LOS ANGELES – Los Angeles-based restaurant The Whisper Lounge was found to be in violation of the Americans with Disabilities Act not for what was on-location, but what was off. More directly, the California Second District Court of Appeal, Division Eight recently ruled that the restaurant’s website violates ADA-based compliance regulations and that Title II of the ADA applies to a website.
The case, Thurston v. Midvale Corp., saw Cheryl Thurston, a blind resident of Los Angeles, bringing a complaint against The Whisper Lounge because the restaurant’s website was not compatible with her screen reader.
In a summary judgment, The Whisper Lounge was ordered to bring its site up to Web Content Accessibility Guidelines 2.0 Level AA compliance standards and pay a $4,000 penalty to Thurston.
A notice on the restaurant's website indicates the business has closed. "Thank you for your loyal patronage over the years," the notice states.
While this is not the first complaint of a brick-and-mortar’s digital presence not meeting ADA standards, it is unique because most cases of this nature are taken through the federal courts under an ADA complaint.
When asked if this case helps to clarify the requirements of the digital footprint of brick-and-mortar businesses, Kyla Christoffersen Powell, president and CEO of Civil Justice Association of California said the ADA isn't clear on accessibility for websites.
“The absence of clear rules on website accessibility under the ADA makes compliance a guessing game for businesses, especially small businesses who have fewer resources to navigate complex, ambiguous laws," Christoffersen Powell said. "Without clear rules, plaintiffs’ lawyers are taking advantage and filing shakedown lawsuits.
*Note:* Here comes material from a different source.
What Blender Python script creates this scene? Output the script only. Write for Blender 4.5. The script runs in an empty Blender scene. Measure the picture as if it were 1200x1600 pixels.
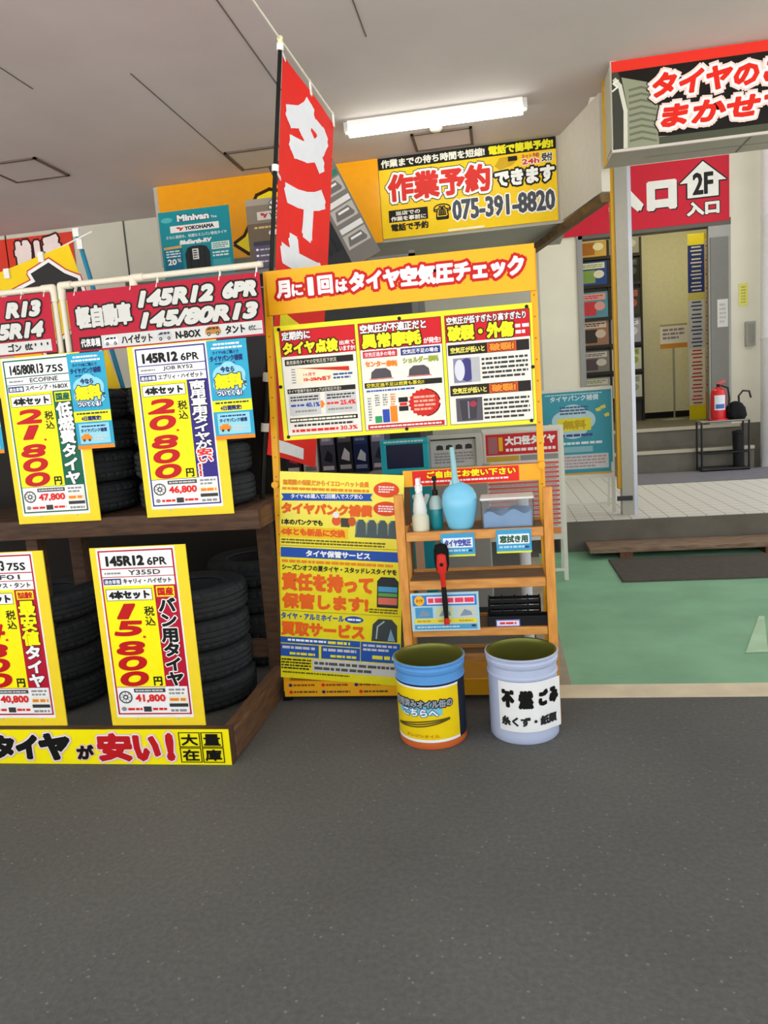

Fair and reasonable standards are needed to promote accessible websites, which benefit consumers with disabilities and businesses alike.”
This case was brought through California state courts as a violation of the state's Unruh Civil Rights Act by violating the ADA. This civil rights code, last amended in 2016, prevents discrimination in the state along a long line of set-criteria.
Associate Justice Maria Stratton, who wrote the deciding September opinion, said that a person who was on a website with the intent of doing business was to be considered “for purpose of standing, equivalent to presenting oneself for services at a brick-and-mortar store.”
Justices Elizabeth Grimes and John Shepard Wiley Jr. concurred in the opinion.
The justices deciding for Thurston in this case had as a guide White v. Square Inc. White, as decided earlier this year by the California Supreme Court, provided a narrower threshold that had to be met in terms of what a plaintiff felt was digital discrimination.